日本でのロード・トゥ・ザ・ケンタッキーダービー
日本版のケンタッキーダービーへの道 Japan Road to the Kentucky Derby は2017年に導入されました。
カトレア賞(10-5-3-2-1)、全日本二歳優駿(20-10-6-4-2)、ヒヤシンス賞(30-12-9-6-3)、福竜賞(40-20-12-8-4)から成り、この4レースの合計で最も多くのポイントを獲得した馬には自動的にケンタッキーダービーへの出走権が与えられるのです。
また同じ年に、ヨーロッパ版のケンタッキーダービーへの道(7レース)も導入されています。
日本馬の活躍
ダービーに出走した日本馬の過去の最高着順は2019年のマスターフェンサー、及び2023年のデルマソトガケの6着と上位争いにはまだ加わっていないのですが、今年2024年はUAEダービー1着のフォーエバーヤングや、ジャパンロードを勝ち抜いた、テーオーパスワードに期待が高まりますね。
観戦の際は
伝統あるケンタッキーダービーには社交的な要素も含まれ、スポーツイベントとしてだけでなく社会的なイベントとしてもても注目を集めています。
運が良ければ有名人に遭遇するかもしれません。また、他の来場者の奇抜な衣装を見たり、美味しい食べ物や飲み物を楽しんだり、ケンタッキーダービーは競馬好きでなくても、エキサイティングな体験ができます。
ファッションを楽しむ
観客は皆つばの広いフォーマルな帽子を被ったり、豪華なアクセサリーやドレスを身につけて来場します。
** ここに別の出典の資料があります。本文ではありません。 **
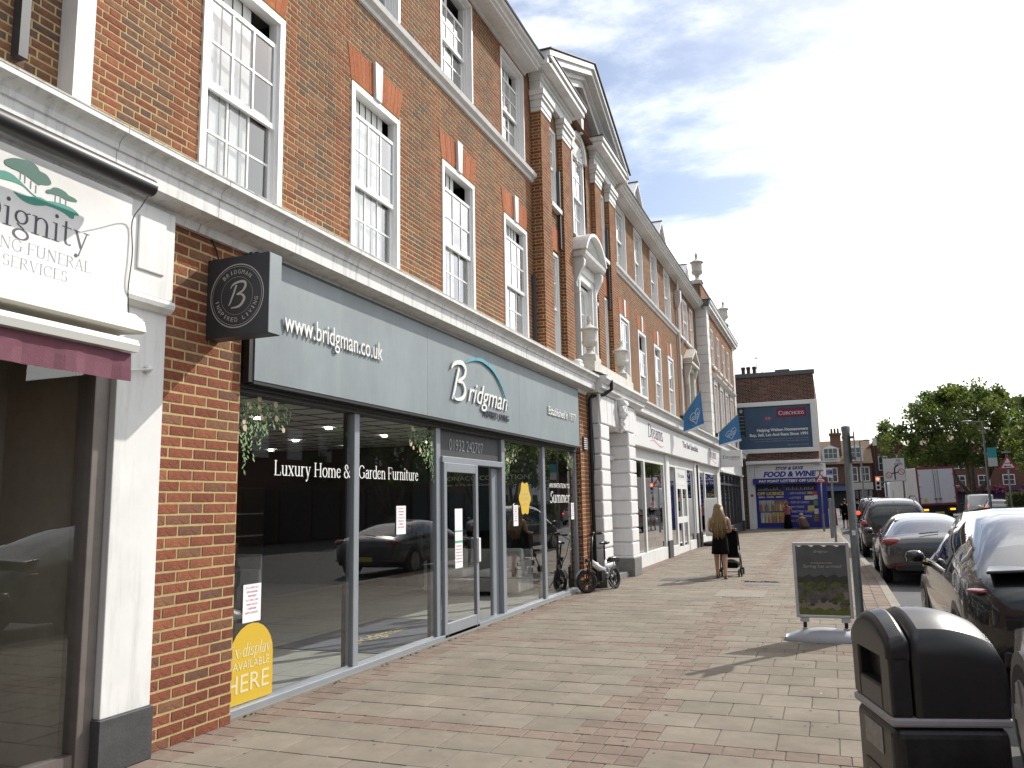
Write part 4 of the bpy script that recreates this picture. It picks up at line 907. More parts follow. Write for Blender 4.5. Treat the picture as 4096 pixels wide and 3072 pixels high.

そのためファッションイベントとしても有名なので、日本では『少し派手かな?』と思うようなダービーファッションをぜひ皆さんも楽しんでください。
ちなみに帽子のつばは広ければ広いほど良いそうです。
ケンタッキー州の州歌はKFCの曲?
レースの前にはケンタッキーダービーの歌とも言われる「マイオールドケンタッキーホーム」をルイビル大学マーチングバンドの演奏と共に、来場者全員で大合唱。
実はこのケンタッキーの我が家という曲、KFCケンタッキーフライドチキンのCMに使われていたので、日本人のほとんどの人が一度は聞いたことがあると思います。
現地で他の参加者と一緒に鼻歌でもいいので歌ってみると、まわりのアメリカ人は喜ぶこと間違いないでしょう。
ダービーの公式ドリンク
そしてダービーに欠かせない伝統的な飲み物といえば、ミントジュレップ!
ミント・ジュレップの材料はバーボンウィスキー、ミント、砂糖(シロップ)で、とてもストロングなお酒です。クラッシュアイスがグラスに山盛りに入ってくるのでそれを溶かしながらゆっくり飲んでください。